Frente a Dudley Smith, encarnación de la ley pervertida, frente al asesino loco como encarnación moderna de la “Cosa”, el héroe de Ellroy, al principio un looser, un perdedor, dispuesto a cometer casi todos los crímenes, es un héroe trágico que llega al fondo del abismo, pero que en determinado momento (Mal Considine, Jack Vincennes, Bud White, Dave Klein) tiene la reacción que lo hace volver a la superficie y lanzarse a sí mismo el desafío de su renacimiento como sujeto, en el proyecto de una “cruzada” que es al mismo tiempo una travesía iniciática.
Redención por el amor, lejos de todo sentimentalismo y de toda idealización (Ellroy es un magnífico retratista de las mujeres), redención por el coraje, redención también por el arte y especialmente por la música. Algunos de estos personajes componen poemas, otros, que son más numerosos, son ante todo sensibles a la música como signo de la posible salvación fuera del mal en la trasfiguración sublime.
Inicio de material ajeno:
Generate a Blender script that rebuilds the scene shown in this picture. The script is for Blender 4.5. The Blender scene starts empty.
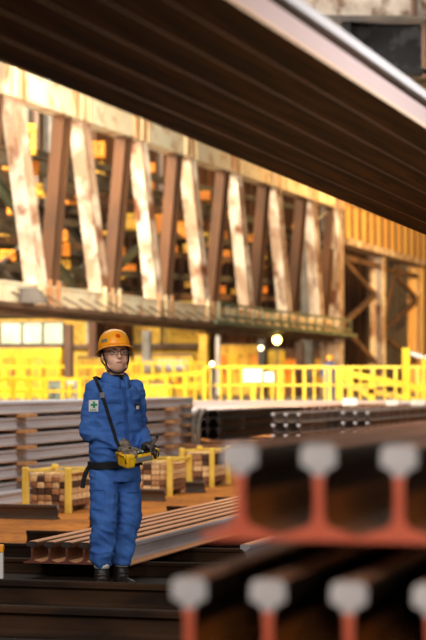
import bpy, bmesh, math, random
from mathutils import Vector, Matrix, noise
from mathutils.bvhtree import BVHTree
random.seed(7)
S = bpy.context.scene
COL = S.collection
PI = math.pi
F, H, HZ, CX = 1900.0, 1.36, 385.0, 213.0
def P(px, py, Y): return Vector(((px-CX)/F*Y, Y, H+(HZ-py)/F*Y))
def GX(px, Y): return (px-CX)/F*Y
ORD = ['first','second','third','fourth','fifth','sixth','seventh','eighth','ninth','tenth','eleventh','twelfth','thirteenth','fourteenth','fifteenth','sixteenth','seventeenth','eighteenth','nineteenth','twentieth']
def ordn(i):
    if i < len(ORD): return ORD[i]
    t = ['twenty','thirty','forty'][(i+1)//10-2]
    return t+'ieth' if False else (t+'-'+ORD[(i+1)%10-1] if (i+1)%10 else {'twenty':'twentieth','thirty':'thirtieth','forty':'fortieth'}[t])

# ---------------------------------------------------------------- materials
def lin(c): return tuple((x/255/12.92 if x/255 <= .04045 else ((x/255+.055)/1.055)**2.4) for x in c)
def mat(name, c, rough=.6, metal=0., c2=None, scale=6., stretch=(1,1,1), lo=.4, hi=.62, bump=0., detail=6, emit=0., c3=None, scale3=40., rough2=None):
    m = bpy.data.materials.new(name); m.use_nodes = True
    nt = m.node_tree; N = nt.nodes; L = nt.links; b = N['Principled BSDF']
    b.inputs['Base Color'].default_value = (*lin(c), 1); b.inputs['Roughness'].default_value = rough; b.inputs['Metallic'].default_value = metal
    tc = N.new('ShaderNodeTexCoord'); mp = N.new('ShaderNodeMapping'); mp.inputs['Scale'].default_value = stretch
    L.new(tc.outputs['Object'], mp.inputs['Vector'])
    nz = N.new('ShaderNodeTexNoise'); nz.inputs['Scale'].default_value = scale; nz.inputs['Detail'].default_value = detail
    L.new(mp.outputs[0], nz.inputs['Vector'])
    col = None
    if c2:
        r = N.new('ShaderNodeValToRGB'); r.color_ramp.elements[0].position = lo; r.color_ramp.elements[1].position = hi
        r.color_ramp.elements[0].color = (*lin(c), 1); r.color_ramp.elements[1].color = (*lin(c2), 1)
        L.new(nz.outputs['Fac'], r.inputs[0]); col = r.outputs[0]
        if c3:
            n3 = N.new('ShaderNodeTexNoise'); n3.inputs['Scale'].default_value = scale3; n3.inputs['Detail'].default_value = 8
            L.new(mp.outputs[0], n3.inputs['Vector'])
            r3 = N.new('ShaderNodeValToRGB'); r3.color_ramp.elements[0].position = .52; r3.color_ramp.elements[1].position = .68
            L.new(n3.outputs['Fac'], r3.inputs[0])
            mx = N.new('ShaderNodeMix'); mx.data_type = 'RGBA'
            L.new(r3.outputs[0], mx.inputs[0]); L.new(col, mx.inputs[6]); mx.inputs[7].default_value = (*lin(c3), 1); col = mx.outputs[2]
        L.new(col, b.inputs['Base Color'])
        if rough2 is not None:
            mr = N.new('ShaderNodeMapRange'); mr.inputs[3].default_value = rough; mr.inputs[4].default_value = rough2
            L.new(nz.outputs['Fac'], mr.inputs[0]); L.new(mr.outputs[0], b.inputs['Roughness'])
    if bump:
        bp = N.new('ShaderNodeBump'); bp.inputs['Strength'].default_value = bump; bp.inputs['Distance'].default_value = .02
        L.new(nz.outputs['Fac'], bp.inputs['Height']); L.new(bp.outputs[0], b.inputs['Normal'])
    if emit:
        b.inputs['Emission Strength'].default_value = emit
        if col: L.new(col, b.inputs['Emission Color'])
        else: b.inputs['Emission Color'].default_value = (*lin(c), 1)
    return m
M = {}
def mk(k, *a, **kw): M[k] = mat(k, *a, **kw); return M[k]
mk('floor', (170,104,38), .85, c2=(138,82,30), scale=1.3, c3=(104,66,38), scale3=9, bump=.2)
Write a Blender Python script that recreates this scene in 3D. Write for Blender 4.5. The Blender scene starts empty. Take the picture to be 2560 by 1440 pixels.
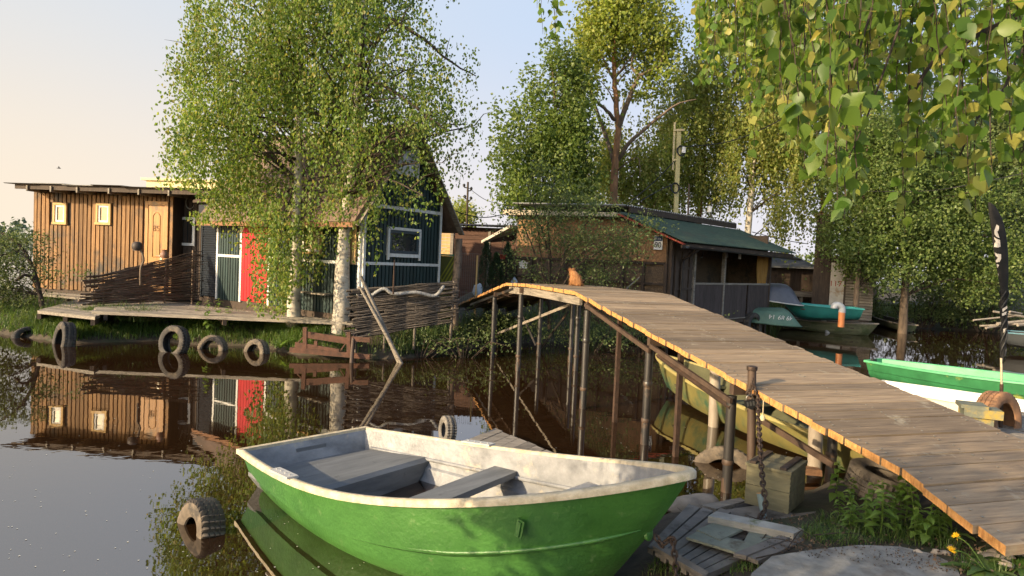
import bpy, math, random
import numpy as np
from mathutils import Vector, Matrix, Euler
random.seed(11); RNG = np.random.default_rng(11)
C = bpy.context.scene.collection
R_ = math.radians
PI = math.pi
# ------------------------------------------------------------------ camera geometry (world: camera at 0,0,2; water z = 0)
FPX = 1650.0; H = 2.0; ROLL = R_(2.6); PITCH = math.atan(69.2/FPX)
_f = np.array([0, math.cos(PITCH), -math.sin(PITCH)]); _u0 = np.array([0, math.sin(PITCH), math.cos(PITCH)]); _r0 = np.array([1., 0, 0])
_R = math.cos(ROLL)*_r0 + math.sin(ROLL)*_u0; _U = -math.sin(ROLL)*_r0 + math.cos(ROLL)*_u0
CAM = np.array([0, 0, H])
def ray(px, py): return _f*FPX + (px-1280)*_R - (py-720)*_U
def W(px, py, z=0.0):
    d = ray(px, py); return Vector(CAM + d*((z-H)/d[2]))
def P(px, py, Y):
    d = ray(px, py); return Vector(CAM + d*(Y/d[1]))
def proj(q):
    v = np.asarray(q, float) - CAM; k = v @ _f
    return 1280 + FPX*(v @ _R)/k, 720 - FPX*(v @ _U)/k
def proj_many(A):
    v = A - CAM; k = v @ _f
    return 1280 + FPX*(v @ _R)/k, 720 - FPX*(v @ _U)/k
def reach(O, d, px, z):          # length t along d (plan) from O until it is seen at column px
    lo, hi = 0.0, 40.0
    s0 = proj((O[0], O[1], z))[0] - px
    for _ in range(60):
        m = (lo+hi)/2
        if (proj((O[0]+d[0]*m, O[1]+d[1]*m, z))[0] - px)*s0 > 0: lo = m
        else: hi = m
    return lo
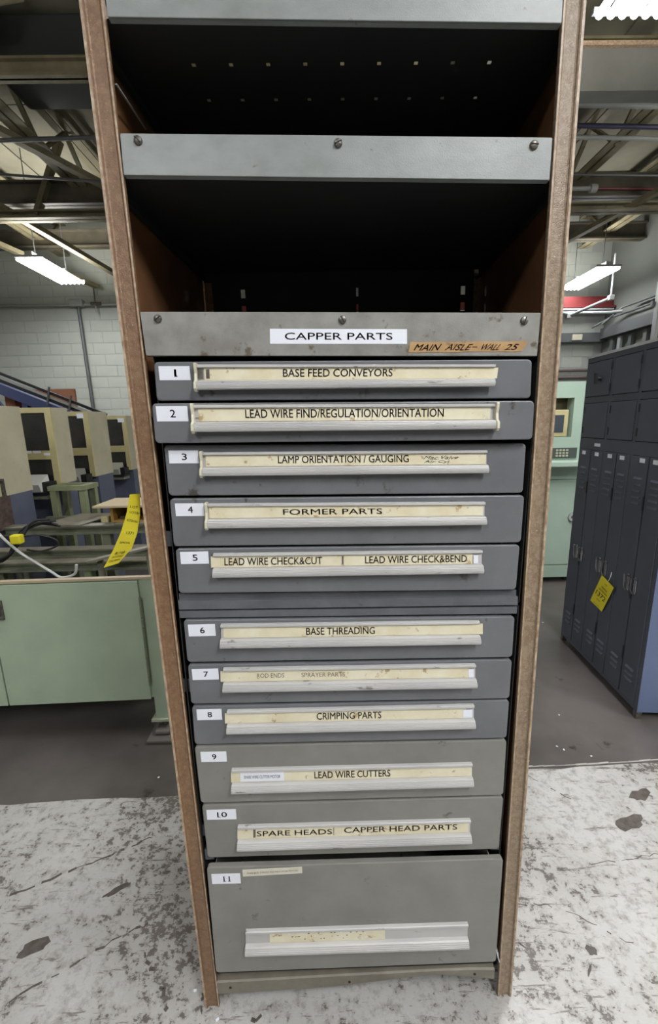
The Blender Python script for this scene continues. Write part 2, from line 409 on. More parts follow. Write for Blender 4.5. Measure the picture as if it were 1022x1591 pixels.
# trusses running away from the camera
def truss(x, y0, y1, zb=4.6, zt=5.1, m=BEAM, ph=0, wd=.11):
    mb = MB()
    for sx in (-1, 1):
        mb.box(x + sx * .012, x + sx * wd / 2, y0, y1, zb, zb + .015); mb.box(x + sx * .012 - .004, x + sx * .012 + .004, y0, y1, zb, zb + .09)
        mb.box(x + sx * .012, x + sx * wd / 2, y0, y1, zt, zt + .015)
    y = y0 + ph; up = False
    while y + .55 < y1:
        mb.bar((x, y, zt if up else zb), (x, y + .55, zb if up else zt), .05, .03); y += .55; up = not up
    struct('roof_truss', mb, m)
for a in [(-2.95, 3.2, 8.4, 4.62, 5.1, BEAM, 0, .2), (-4.45, 3.2, 8.4, 4.62, 5.1, BEAM, .2, .2), (-6.3, 3.2, 8.4, 4.62, 5.1), (3.33, 3.2, 8.4, 4.62, 5.1, BEAM, 0, .2), (4.75, 3.2, 8.4, 4.62, 5.1, BEAM, .1, .2), (1.9, 3.3, 8.4, 4.7, 5.1), (-1.4, 3.2, 8.4, 4.7, 5.1)]:
    truss(*a)
# sloping braces seen under the trusses
for i, (a, b) in enumerate([((-4.2, 5.2, 4.5), (-3.2, 7.6, 4.05)), ((-5.2, 5.6, 4.45), (-3.9, 8.3, 4.1)), ((-3.6, 4.5, 4.7), (-2.4, 5.9, 4.45)), ((-5.6, 6.1, 4.3), (-5.1, 6.1, 5.1)),
                            ((-4.3, 6.1, 4.3), (-3.9, 6.1, 5.1)), ((-3.5, 6.1, 4.3), (-3.1, 6.1, 5.1)), ((3.0, 7.5, 3.95), (4.6, 5.2, 4.5))]):
    mb = MB(); mb.bar(a, b, .09, .06); struct('roof_brace', mb, BEAM)
# duct above right
t = thing('air_duct', 'grey sheet metal air duct below the ceiling at upper right', 'duct', (3.0, 4.15, 4.4))
mb = MB(); mb.box(1.2, 3.02, 4.08, 4.22, 4.28, 4.57); mb.build('duct_body', DUCT, t)
mb = MB(); mb.box(1.2, 5.3, 4.05, 4.24, 4.57, 4.60); mb.box(3.02, 3.05, 4.06, 4.24, 4.26, 4.57); mb.build('flange', LIP, t)
mb = MB(); mb.box(3.05, 5.3, 4.08, 4.22, 4.30, 4.57); mb.build('duct_body', DUCT, t)
# dark unit + ceiling sheet at upper left
t = thing('hanging_heater', 'dark boxy unit hanging under the ceiling at upper left', 'heater', (-2.4, 4.8, 5.0))
mb = MB(); mb.box(-2.85, -1.95, 4.55, 5.1, 4.8, 5.2, c=.03); mb.build('housing', mat('charcoal_housing', (52, 54, 53), .5), t)
for sx in (-2.75, -2.05):
    mb = MB(); mb.tube([(sx, 4.8, 5.2), (sx, 4.8, 5.3)], .012); mb.build('hanger', GPIPE, t)
mb = MB(); mb.box(-4.6, -2.6, 3.3, 4.3, 4.88, 4.9); mb.box(-4.6, -4.58, 3.3, 4.3, 4.88, 5.3); mb.box(-2.62, -2.6, 3.3, 4.3, 4.88, 5.3)
tag(mb.build('sheet_panel', DUCT), 'grey sheet metal panel under the ceiling at upper left', 'panel')
# pipes
def pipe(name, pts, r, m, label, cat='pipe', group=None):
    mb = MB(); mb.tube(pts, r, 10); return tag(mb.build(name, m, smooth=True), label, cat, group)
t = thing('sprinkler_pipe', 'thin white pipe running across the left wall with a drop pipe', 'pipe', (-4.4, 8.42, 3.86))
mb = MB(); mb.tube([(-9.5, 8.42, 3.86), (-2.9, 8.42, 3.83)], .022); mb.build('run', PIPE, t, True)
mb = MB(); mb.tube([(-4.34, 8.44, 3.8), (-4.28, 8.44, 0.01)], .030); mb.build('drop', GPIPE, t, True)
mb = MB(); mb.box(-4.46, -4.22, 8.34, 8.47, 3.80, 3.92, c=.02); mb.build('tee', PIPE, t)
mb = MB(); mb.tube([(-4.0, 8.38, 3.7), (-4.0, 8.38, 4.15)], .012); mb.tube([(-4.08, 8.38, 3.84), (-3.9, 8.38, 3.84)], .03); mb.build('valve', STEEL, t)
pipe('conduit', [(-9, 5.2, 4.5), (-1.8, 5.0, 4.52)], .02, GPIPE, 'upper dark conduit crossing below the left ceiling beams', 'conduit')
pipe('conduit', [(-9, 5.35, 4.42), (-4, 5.3, 4.40), (-2, 5.6, 4.38)], .014, GPIPE, 'thin lower dark conduit crossing below the left ceiling beams', 'conduit')
pipe('rod', [(-3.4, 3.6, 4.34), (-1.9, 3.5, 4.46)], .014, BEAM, 'thin tan rod at the top left edge against dark ceiling', 'rod')
for i, (y, z, m, r, lb) in enumerate([(4.75, 4.62, PIPE, .03, 'pale pipe running under the right ceiling just below the duct'), (4.85, 4.5, mat('violet_pipe', (58, 54, 84), .5), .022, 'dark violet pipe under the right ceiling'),
                                      (4.9, 4.43, PIPE, .02, 'thin pale pipe below the dark violet pipe'), (5.6, 4.45, GPIPE, .012, 'thin grey cable line above the stub pipe at right'), (6.0, 4.5, mat('red_conduit', (120, 60, 60), .5), .014, 'thin reddish conduit under the right ceiling')]):
    pipe('pipe', [(1.8, y, z), (5.3, y + .15, z)], r, m, lb)
t = thing('stub_pipe', 'short horizontal pipe with round cap sticking out beside the right post', 'pipe', (2.5, 4.6, 3.95))
mb = MB(); mb.tube([(1.6, 4.6, 3.82), (2.62, 4.6, 3.82)], .018); mb.build('stem', PIPE, t, True)
mb = MB(); mb.tube([(2.62, 4.6, 3.82), (2.68, 4.6, 3.82)], .036); mb.build('cap', PIPE, t, True)
mb = MB(); mb.tube([(1.7, 4.6, 3.82), (1.7, 4.6, 5.3)], .010); mb.build('hanger', GPIPE, t)
# red beam, white pipes, trays at right back
t = thing('red_beam', 'dark red painted beam along the back wall at right', 'beam', (4.6, 8.3, 3.7))
mb = MB(); mb.box(-2.0, 5.34, 8.28, 8.42, 3.63, 3.80); mb.box(-2.0, 5.34, 8.2, 8.5, 3.60, 3.63); mb.build('web', RED, t)
pipe('pipe', [(-2.0, 8.2, 3.58), (5.3, 8.2, 3.56)], .022, PIPE, 'upper white pipe just below the red beam')
pipe('pipe', [(-2.0, 7.9, 3.47), (5.05, 7.9, 3.44), (5.2, 7.8, 3.44)], .026, PIPE, 'lower white pipe with a rounded end below the red beam')
t = thing('angled_pipe', 'white angled pipe arm hanging from a rod under the red beam', 'pipe', (4.7, 7.6, 3.5))
mb = MB(); mb.tube([(4.72, 7.4, 4.2), (4.72, 7.4, 3.55)], .014); mb.build('rod', PIPE, t, True)
mb = MB(); mb.tube([(4.72, 7.4, 3.55), (4.3, 7.85, 3.38)], .024); mb.build('arm', PIPE, t, True)
for p in ((4.72, 7.4, 3.55), (4.3, 7.85, 3.38)):
    mb = MB(); mb.box(p[0] - .04, p[0] + .04, p[1] - .04, p[1] + .04, p[2] - .04, p[2] + .04, c=.01); mb.build('joint', PIPE, t)
t = thing('cable_tray', 'grey cable tray turning the corner below the white pipes', 'tray', (5.1, 8.4, 3.1))
mb = MB(); mb.box(-2.0, 5.34, 8.36, 8.48, 3.04, 3.2); mb.build('wall_run', GPIPE, t)
mb = MB(); mb.box(5.2, 5.33, 3.5, 8.36, 3.08, 3.26); mb.build('side_run', GPIPE, t)
mb = MB(); mb.box(4.68, 4.86, 8.33, 8.36, 3.07, 3.17); mb.build('plate', CAP, t)
for k in range(2):
    z = 3.42 + .1 * k
    pipe('conduit', [(5.28, 3.6, z), (5.28, 7.9 - .3 * k, z), (5.20, 8.1 - .3 * k, z - .02), (5.0, 8.3 - .3 * k, z - .15 - .1 * k)], .018, GPIPE, ['lower', 'upper'][k] + ' grey conduit bending along the right wall above the tray', 'conduit')
for k, (z, lb) in enumerate([(2.55, 'upper'), (2.42, 'lower')]):
    pipe('wall_rail', [(-2.0, 8.46, z), (5.3, 8.46, z)], .03, mat('mauve_rail', (120, 108, 106), .6), lb + ' of two thin mauve rails on the back wall above the mint machine', 'rail')
# frame uprights above the lockers
t = thing('strut_frame', 'tall grey steel frame standing behind the lockers near the right wall', 'frame', (5.2, 7.0, 0))
for (x, y, m, ww, zz) in [(5.06, 6.8, PIPE, .05, 3.62), (5.15, 6.8, GPIPE, .07, 3.5), (5.28, 8.1, GPIPE, .04, 3.05), (5.28, 7.9, PIPE, .04, 3.05), (5.30, 7.65, GPIPE, .05, 3.05), (5.30, 7.3, DUCT, .05, 3.05)]:
    mb = MB(); mb.box(x - ww / 2, x + ww / 2, y - .04, y + .04, .01, zz); mb.build('upright', m, t)
mb = MB(); mb.box(5.0, 5.34, 6.84, 6.88, 3.3, 3.36); mb.build('crossbar', GPIPE, t)

# ---------------------------------------------------------------- fluorescent fixtures
for (x, y, z, ln, pw, lb) in FIXTURES:
    t = thing('fluorescent_fixture', lb or 'fluorescent strip fixture hanging over the aisle behind the camera', 'ceiling light', (x, y, z), None if lb else 'ceiling lights behind the camera')
    mb = MB(); mb.box(x - .05, x + .05, y - ln / 2, y + ln / 2, z + .03, z + .09)
    for yy in (y - ln / 2, y, y + ln / 2): mb.box(x - .19, x + .19, yy - .012, yy + .012, z + .018, z + .045)
    mb.build('housing', LTOP, t)
    for k in range(6):
        xx = x - .165 + .066 * k
        mb = MB(); mb.tube([(xx, y - ln / 2 + .02, z), (xx, y + ln / 2 - .02, z)], .022, 8); mb.build('tube', TUBE, t, True)
    for sy in (-1, 1):
        mb = MB(); mb.tube([(x, y + sy * ln * .35, z + .09), (x, y + sy * ln * .35, 5.3)], .006, 6); mb.build('hanger', GPIPE, t)
    ld = bpy.data.lights.new('tube_light', 'AREA'); ld.shape = 'RECTANGLE'; ld.size = .38; ld.size_y = ln; ld.energy = FIX_W * pw; ld.color = (.97, .985, 1.0)
    lo = bpy.data.objects.new('tube_light', ld); C.objects.link(lo); lo.parent = t; lo.location = (0, 0, -.02)
    for sx_ in (-.12, .12):
        l2 = bpy.data.lights.new('tube_light', 'AREA'); l2.shape = 'RECTANGLE'; l2.size = .12; l2.size_y = ln; l2.energy = FIX_W * pw * UP / 2; l2.color = (1, .97, .9)
        o2 = bpy.data.objects.new('tube_light', l2); C.objects.link(o2); o2.parent = t; o2.location = (sx_, 0, .05); o2.rotation_euler = (math.pi, 0, 0)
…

La música sería tal vez la salvación para el asesino de Ninguna parte si la brecha psíquica no fuera imposible de llenar: el pasaje terminaba con una gama de notas en descrescendo antes de una ausencia total de sonidos…, que resonaba más fuerte en los oídos de Coleman que todos los ruidos que pudiera producir. Quería la música es la salvación para el héroe de Réquiem por Brown y también lo es en el título de Jazz blanco, como si el jazz debiera encarnar la ambivalencia misma del sujeto enfrentado a la inminencia del horror, a la omnipotencia de la corrupción, y por fin, a la posibilidad de una redención que supone el momento trágico, puesto que enfrenta al sujeto desnudo con su deseo extremo.
Fuerza de vida sin duda, fuerza de un heroísmo capaz de oponer a la noche su propia luz, don que el escritor hace a su lector, invitado a su vez a recorrer el laberinto del mal para inventar allí las formas singulares de resistirlo y las de su dignidad recuperada: Pensé en Walker, el Chiflado, y en las maravillas, en el territorio de los muertos y en Dudley Smith, el loco, en ese pobre Larry Brubaker, en los huérfanos y en las contingencias morales del corazón inviolado que había sido antes el mío. Luego pensé en la redención, subí al automóvil y tomé la carretera para regresar a Los Ángeles.